Au vu de ce qui précède, c'est à juste titre que le Conseil d'État a invalidé l'IN 196 dans sa totalité.

Dans ces circonstances, le recours, entièrement mal fondé, sera rejeté.

8.             Vu l’issue du litige, un émolument de CHF 1'500.- sera mis à la charge solidaire des recourants, qui succombent (art. 87 al. 1 LPA), et aucune indemnité de procédure ne sera allouée (art. 87 al. 2 LPA).

 

* * * * *

PAR CES MOTIFS
LA CHAMBRE CONSTITUTIONNELLE

à la forme :

déclare recevable le recours interjeté le 4 décembre 2023 par le COMITÉ D'INITIATIVE 196 « DES CRÈCHES GRATUITES POUR TOUS LES ENFANTS », A______, B______ et C______ contre l’arrêté du Conseil d’État du 1er novembre 2023 déclarant nulle l’initiative populaire cantonale 197 « Des crèches gratuites pour tous les enfants » ;

au fond :

le rejette ;

met un émolument de CHF 1'500.- à la charge solidaire du COMITÉ D'INITIATIVE 196 « DES CRÈCHES GRATUITES POUR TOUS LES ENFANTS », de A______, de B______ et de C______ ;

dit qu’il n’est pas alloué d’indemnité de procédure ;

dit que conformément aux art. 82 ss LTF, le présent arrêt peut être porté dans les 30 jours qui suivent sa notification par-devant le Tribunal fédéral, par la voie du recours en matière de droit public ; le mémoire doit indiquer les conclusions, motifs et moyens de preuve et porter la signature du recourant ou de son mandataire ; il doit être adressé au Tribunal fédéral, 1000 Lausanne 14, par voie postale ou par voie électronique aux conditions de l’art. 42 LTF. Le présent arrêt et les pièces en possession du recourant invoquées comme moyens de preuve, doivent être joints à l’envoi ;

communique le présent arrêt à Me Stéphane GRODECKI, avocat des recourants ainsi qu’au Conseil d’État.

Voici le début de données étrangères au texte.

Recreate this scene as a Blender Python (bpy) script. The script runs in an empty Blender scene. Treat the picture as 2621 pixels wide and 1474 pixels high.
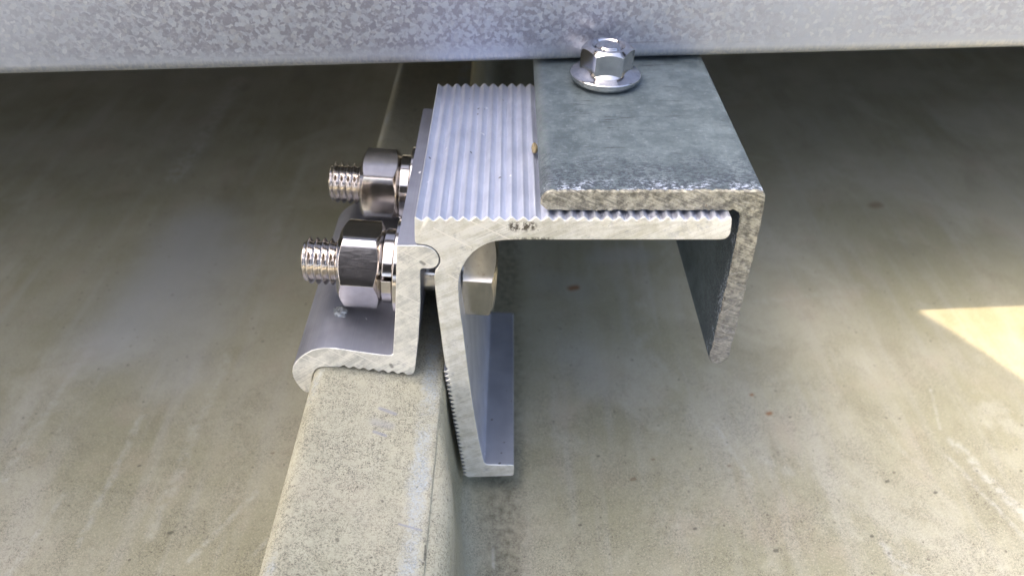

Siégeant : Jean-Marc VERNIORY, président, Blaise PAGAN, Patrick CHENAUX, Eleanor McGREGOR, Philippe KNUPFER, juges.

Au nom de la chambre constitutionnelle :

la secrétaire-juriste :

 

 

 

J. BALZLI

 

 

 

le président :

 

 

 

J.-M. VERNIORY

 

 

 

Copie conforme de cet arrêt a été communiquée aux parties.